MetLife Tower, right, is shown near the Empire State Building, left, on March 4, 2016, in New York. (Mark Lennihan/AP)

A federal judge on Wednesday delivered a significant setback to the Obama administration’s efforts to rein in the financial sector and prevent a repeat of the conditions that caused the 2008 financial crisis.

In 2014, a government panel run by Treasury Secretary Jack Lew determined that MetLife should come under stricter federal scrutiny, essentially calling the nation’s largest life insurance company “too big to fail.” With that designation, MetLife would be forced to set aside a bigger financial cushion and put in place other safeguards to protect taxpayers if it fell into financial trouble.

MetLife sued, arguing that the new rules would force it to raise prices, and on Wednesday, U.S. District Judge Rosemary M. Collyer sided with the New York-based firm. Collyer did not explain her decision in the two-page ruling.

“From the beginning, MetLife has said that its business model does not pose a threat to the financial stability of the United States,” Steven A. Kandarian, MetLife’s chairman and chief executive, said in a statement. “This decision is a win for MetLife’s customers, employees and shareholders.”

MetLife, which was founded in 1868, has a global footprint, 100 million customers and a market capitalization of $48 billion.

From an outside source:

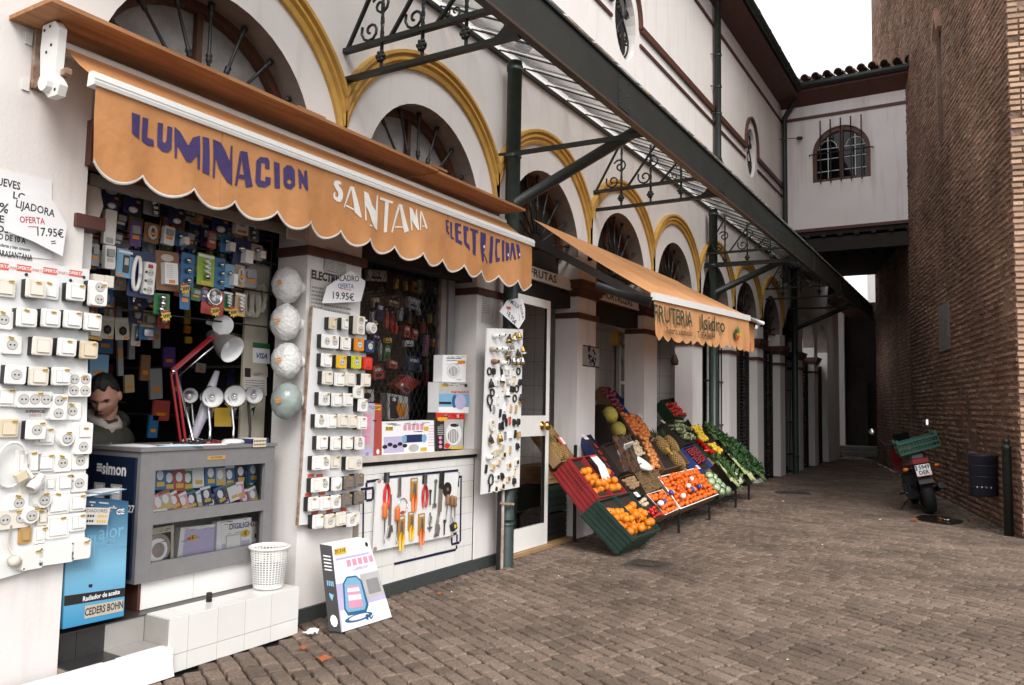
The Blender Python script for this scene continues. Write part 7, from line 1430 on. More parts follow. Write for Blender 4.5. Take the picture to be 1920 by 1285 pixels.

The company’s stock rose 5 percent Wednesday to close at $45 a share.

The ruling comes at a time when the Obama administration is struggling to put in place the final portions of the massive 2010 financial reform package, the Dodd-Frank Act. That effort has come under greater scrutiny recently as Democratic presidential candidate Bernie Sanders has called for the breakup of large financial institutions.

This defeat could also give ammunition to Republicans in Congress who have argued that Dodd-Frank goes too far. The act “ominously grants the Federal Reserve near de facto management authority over such institutions, thus allowing huge swaths of the economy to potentially be controlled by the federal government,” Rep. Jeb Hensarling (R-Tex.), chairman of the Financial Services Committee, said in a statement.

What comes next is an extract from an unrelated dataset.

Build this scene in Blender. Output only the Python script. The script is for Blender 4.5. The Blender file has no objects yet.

This aspect of Dodd-Frank attempts to identify financial firms, outside of banks, that could pose a threat to the economy. These firms have traditionally received little government scrutiny. But after the massive insurance company AIG nearly collapsed in 2008 and required a $182 billion taxpayer bailout, lawmakers called for stricter oversight of this portion of the financial industry.

The Financial Stability Oversight Council labeled four firms — AIG, Prudential, General Electric’s financing arm and MetLife — as “systemically important financial institutions,” subjecting them to tougher government rules. But MetLife launched a public battle against the designation, arguing that the FSOC did not properly assess the insurer’s financial strength, noting that the company does not engage in the type of risky behavior that could rattle the economy.

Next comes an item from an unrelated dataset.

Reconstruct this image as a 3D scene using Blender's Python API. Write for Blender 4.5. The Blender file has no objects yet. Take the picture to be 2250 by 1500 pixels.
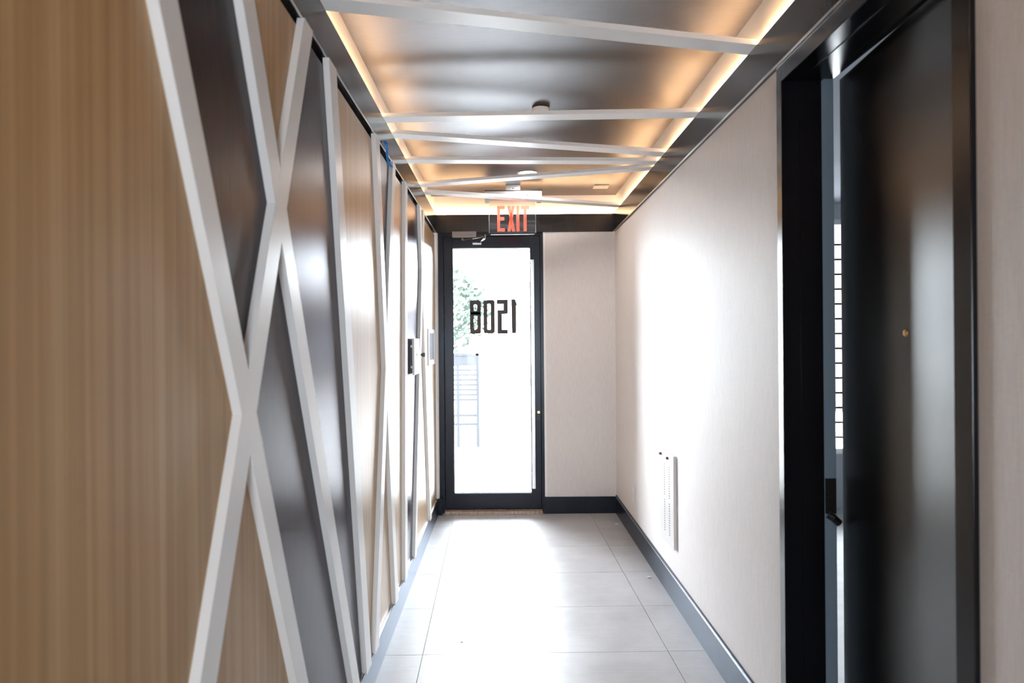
import bpy, bmesh, math, random
from mathutils import Vector, Matrix
random.seed(7)
sc = bpy.context.scene
COL = sc.collection
EYE = 1.58

# ------------------------------------------------------------------ camera
cd = bpy.data.cameras.new('camera')
cam = bpy.data.objects.new('camera', cd)
COL.objects.link(cam)
cd.sensor_width = 36.0
cd.lens = 1536.0 / 2250.0 * 36.0
cd.shift_x = 17.0 / 2250.0
cd.clip_start = 0.05
cam.location = (0, 0, EYE)
cam.rotation_euler = (math.radians(90), 0, 0)
cam.matrix_world = Matrix.Translation((0, 0, EYE)) @ Matrix.Rotation(math.radians(90), 4, 'X') @ Matrix.Rotation(-0.008, 4, 'Z')
cd.dof.use_dof = True
cd.dof.focus_distance = 4.6
cd.dof.aperture_fstop = 2.8
sc.camera = cam

# ------------------------------------------------------------------ exposure and daylight
sc.view_settings.view_transform = 'Standard'
sc.view_settings.look = 'None'
sc.view_settings.gamma = 1.0
sc.view_settings.use_curve_mapping = False
sc.view_settings.exposure = 0.0
SKY = 65.0
LED = 140.0
w = bpy.data.worlds.new('sky'); sc.world = w
w.use_nodes = True
nt = w.node_tree
bg = nt.nodes['Background']
bg.inputs['Color'].default_value = (0.865, 0.915, 1.0, 1)
bg.inputs['Strength'].default_value = SKY

def portal(name, loc, rot, sx, sy):
    l = bpy.data.lights.new(name, 'AREA')
    l.shape = 'RECTANGLE'; l.size = sx; l.size_y = sy
    l.cycles.is_portal = True
    o = bpy.data.objects.new(name, l); COL.objects.link(o)
    o.location = loc; o.rotation_euler = rot
    return o
R90 = math.radians(90)
portal('daylight_portal', (-0.113, 6.56, 1.31), (-R90, 0, 0), 0.76, 2.34)
BW = (-0.30, 0.70, 0.85, 1.85)          # unseen opening behind the camera, added for cool fill light
portal('daylight_portal', ((BW[0]+BW[1])/2, -3.45, (BW[2]+BW[3])/2), (R90, 0, 0), BW[1]-BW[0], BW[3]-BW[2])
portal('daylight_portal', (3.1, 6.66, 1.6), (-R90, 0, 0), 1.7, 2.3)

# ------------------------------------------------------------------ materials
def mat(name, col, rough=0.5, metal=0.0, spec=0.5, emit=None, es=0.0, coat=0.0):
    m = bpy.data.materials.new(name); m.use_nodes = True
    b = m.node_tree.nodes['Principled BSDF']
    b.inputs['Base Color'].default_value = (*col, 1)
    b.inputs['Roughness'].default_value = rough
    b.inputs['Metallic'].default_value = metal
    b.inputs['Specular IOR Level'].default_value = spec
    b.inputs['Coat Weight'].default_value = coat
    if emit:
        b.inputs['Emission Color'].default_value = (*emit, 1)
        b.inputs['Emission Strength'].default_value = es
    return m

def textured(m, cols, scale, stretch, detail=6, rough=0.6, bump=0.0, bdist=0.001, mix2=None, rvar=None):
    """noise on object coordinates, stretched, through a ramp into the base colour"""
    t = m.node_tree; N = t.nodes; L = t.links
    b = N['Principled BSDF']
    tc = N.new('ShaderNodeTexCoord'); mp = N.new('ShaderNodeMapping')
    mp.inputs['Scale'].default_value = stretch
    L.new(tc.outputs['Object'], mp.inputs['Vector'])
    no = N.new('ShaderNodeTexNoise'); no.inputs['Scale'].default_value = scale
    no.inputs['Detail'].default_value = detail; no.inputs['Roughness'].default_value = rough
    L.new(mp.outputs[0], no.inputs['Vector'])
    rp = N.new('ShaderNodeValToRGB')
    els = rp.color_ramp.elements
    while len(els) < len(cols): els.new(0.5)
    for e, (p, c) in zip(els, cols):
        e.position = p; e.color = (*c, 1)
    L.new(no.outputs['Fac'], rp.inputs['Fac'])
    out = rp.outputs['Color']
    if mix2:                                   # a second noise, multiplied
        mp2 = N.new('ShaderNodeMapping'); mp2.inputs['Scale'].default_value = mix2[1]
        L.new(tc.outputs['Object'], mp2.inputs['Vector'])
        n2 = N.new('ShaderNodeTexNoise'); n2.inputs['Scale'].default_value = mix2[0]; n2.inputs['Detail'].default_value = 5
        L.new(mp2.outputs[0], n2.inputs['Vector'])
        r2 = N.new('ShaderNodeValToRGB')
        r2.color_ramp.elements[0].position = 0.3; r2.color_ramp.elements[0].color = (mix2[2],)*3 + (1,)
        r2.color_ramp.elements[1].position = 0.7; r2.color_ramp.elements[1].color = (mix2[3],)*3 + (1,)
        L.new(n2.outputs['Fac'], r2.inputs['Fac'])
        mx = N.new('ShaderNodeMix'); mx.data_type = 'RGBA'; mx.blend_type = 'MULTIPLY'
        mx.inputs['Factor'].default_value = 1.0
        L.new(out, mx.inputs['A']); L.new(r2.outputs['Color'], mx.inputs['B'])
        out = mx.outputs['Result']
    L.new(out, b.inputs['Base Color'])
    if rvar:
        mr = N.new('ShaderNodeMapRange')
        mr.inputs['To Min'].default_value = rvar[0]; mr.inputs['To Max'].default_value = rvar[1]
        L.new(no.outputs['Fac'], mr.inputs['Value']); L.new(mr.outputs[0], b.inputs['Roughness'])
    if bump:
        bp = N.new('ShaderNodeBump'); bp.inputs['Strength'].default_value = bump
        bp.inputs['Distance'].default_value = bdist
        L.new(no.outputs['Fac'], bp.inputs['Height']); L.new(bp.outputs[0], b.inputs['Normal'])
    return m

M = {}
M['wood'] = textured(mat('wood_veneer', (.4,.25,.13), 0.48, spec=0.38),
    [(.30,(.385,.235,.108)), (.46,(.45,.282,.135)), (.56,(.495,.318,.160)), (.72,(.55,.37,.200))],
    1.0, (30, 34, 0.35), detail=4, rough=0.55, mix2=(1.0, (140, 150, 1.2), 0.86, 1.06))
M['dark'] = textured(mat('dark_metallic_panel', (.05,.04,.04), 0.36, metal=0.25, spec=0.6),
    [(.35,(.014,.008,.008)), (.65,(.032,.019,.019))], 1.0, (90, 110, 9), detail=5, bump=0.35, bdist=0.0006, rvar=(0.25, 0.36))
M['white'] = mat('white_satin_paint', (.87,.86,.86), 0.34, spec=0.5)
M['reveal'] = mat('black_reveal', (.012,.011,.012), 0.6)
M['wallpaper'] = textured(mat('woven_wallcovering', (.72,.67,.65), 0.55, spec=0.35),
    [(.3,(.735,.69,.68)), (.7,(.815,.775,.765))], 1.0, (160, 160, 14), detail=5, bump=0.18, bdist=0.0006, mix2=(1.0, (60, 60, 260), 0.96, 1.02))
M['ceiling'] = textured(mat('dark_brushed_ceiling', (.12,.11,.11), 0.3, metal=0.35, spec=0.6),
    [(.3,(.050,.044,.041)), (.7,(.064,.056,.052))], 1.0, (14, 200, 20), detail=4, rvar=(0.34, 0.42))
M['fascia'] = textured(mat('black_brushed_metal', (.08,.075,.075), 0.24, metal=0.6, spec=0.5),
    [(.3,(.020,.018,.018)), (.7,(.034,.031,.030))], 1.0, (160, 160, 6), detail=4, rvar=(0.20, 0.28))
M['black'] = mat('black_satin_paint', (.006,.006,.008), 0.30, spec=0.5)
M['doorblack'] = mat('black_anodised_frame', (.009,.010,.015), 0.34, spec=0.4)
M['leafblack'] = textured(mat('black_satin_door', (.012,.011,.012), 0.3, spec=0.55), [(.3,(.006,.0055,.006)), (.7,(.010,.009,.010))], 3, (1,1,1), rvar=(0.26, 0.36))
M['base'] = textured(mat('black_baseboard', (.02,.022,.03), 0.30, spec=0.6), [(.4,(.012,.014,.022)), (.75,(.020,.023,.033))], 5, (1,1,1), rvar=(0.24, 0.38))
M['tile'] = textured(mat('porcelain_tile', (.5,.49,.5), 0.38, spec=0.5),
    [(.25,(.37,.36,.37)), (.5,(.45,.443,.455)), (.75,(.52,.513,.53))], 3.2, (1,1,1), detail=9, rough=0.62, mix2=(1.0,(3,60,1),0.95,1.02), rvar=(0.30,0.50))
M['grout'] = mat('pale_grout', (.50,.49,.49), 0.8)
M['steel'] = mat('brushed_steel', (.72,.70,.69), 0.28, metal=1.0)
M['chrome'] = mat('bright_chrome', (.85,.87,.88), 0.12, metal=1.0)
M['alu'] = mat('brushed_aluminium', (.50,.49,.49), 0.40, metal=0.9)
M['closer'] = mat('bronze_grey_casting', (.20,.17,.16), 0.35, metal=0.8)
M['brass'] = mat('brass', (.75,.50,.25), 0.25, metal=1.0)
M['bronze'] = textured(mat('worn_threshold', (.42,.32,.27), 0.45, metal=0.3), [(.35,(.30,.22,.18)), (.7,(.52,.42,.36))], 14, (4,1,1))
M['led'] = mat('led_tape', (1,.8,.6), 0.5, emit=(1.0,.60,.30), es=LED)
M['lamp'] = mat('lit_downlight_lens', (1,1,1), 0.5, emit=(1.0,.90,.82), es=180.0)
M['plastic'] = mat('white_plastic', (.80,.79,.78), 0.35)
M['enamel'] = mat('white_enamel_steel', (.78,.75,.74), 0.32)
M['blackplastic'] = mat('black_plastic', (.01,.01,.01), 0.35)
M['screen'] = mat('grey_screen', (.20,.23,.30), 0.25)
M['tape'] = textured(mat('blue_masking_tape', (.02,.2,.62), 0.5), [(.3,(.015,.17,.55)), (.7,(.035,.27,.75))], 30, (1,1,1))
M['red'] = mat('red_lit_letters', (.85,.16,.11), 0.4, emit=(1.0,.16,.09), es=0.7)
M['number'] = mat('dark_vinyl_numerals', (.022,.012,.009), 0.45)
M['chip'] = mat('plaster_chip', (.75,.72,.70), 0.8)
M['rust'] = mat('dark_latch_metal', (.10,.04,.04), 0.4, metal=0.5)
M['darkslot'] = mat('dark_slot', (.10,.08,.08), 0.7)
M['roomwall'] = mat('pale_room_paint', (.42,.45,.48), 0.6)
M['roomceil'] = mat('grey_room_ceiling', (.30,.33,.38), 0.7)
M['backwall'] = mat('grey_back_wall', (.30,.29,.29), 0.6)
M['rabbet'] = mat('blue_grey_primer', (.24,.33,.43), 0.5)
M['leaf'] = mat('tree_leaves', (.019,.027,.021), 0.9, spec=0.1)
M['bark'] = mat('tree_bark', (.05,.04,.035), 0.8)
M['concrete'] = textured(mat('pale_pavement', (.5,.5,.5), 0.7), [(.3,(.44,.43,.42)), (.7,(.54,.53,.52))], 6, (1,1,1))
M['facade'] = textured(mat('pale_facade', (.4,.38,.36), 0.8), [(.3,(.10,.09,.085)), (.7,(.14,.13,.125))], 4, (1,1,1))
M['brick'] = textured(mat('pink_red_brick', (.14,.088,.078), 0.8), [(.3,(.024,.016,.015)), (.7,(.030,.021,.020))], 9, (1,1,1))
M['gate'] = mat('blue_grey_gate', (.0145,.0155,.0175), 0.7, spec=0.1)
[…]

Despite Wednesday’s ruling, the Treasury Department remained steadfast on the FSOC’s assessment of MetLife.

“We strongly disagree with the court’s decision. We are confident that FSOC’s determination was lawful and will continue to defend the Council’s designations process vigorously,” a Treasury spokesman said in a statement.

“FSOC conducted a rigorous analysis of MetLife, including extensive engagement with the company, and determined that material financial distress at MetLife could pose such a threat to the financial system,” the statement continued. “We firmly believe that FSOC acted well within its legal authority to protect the entire global economy.”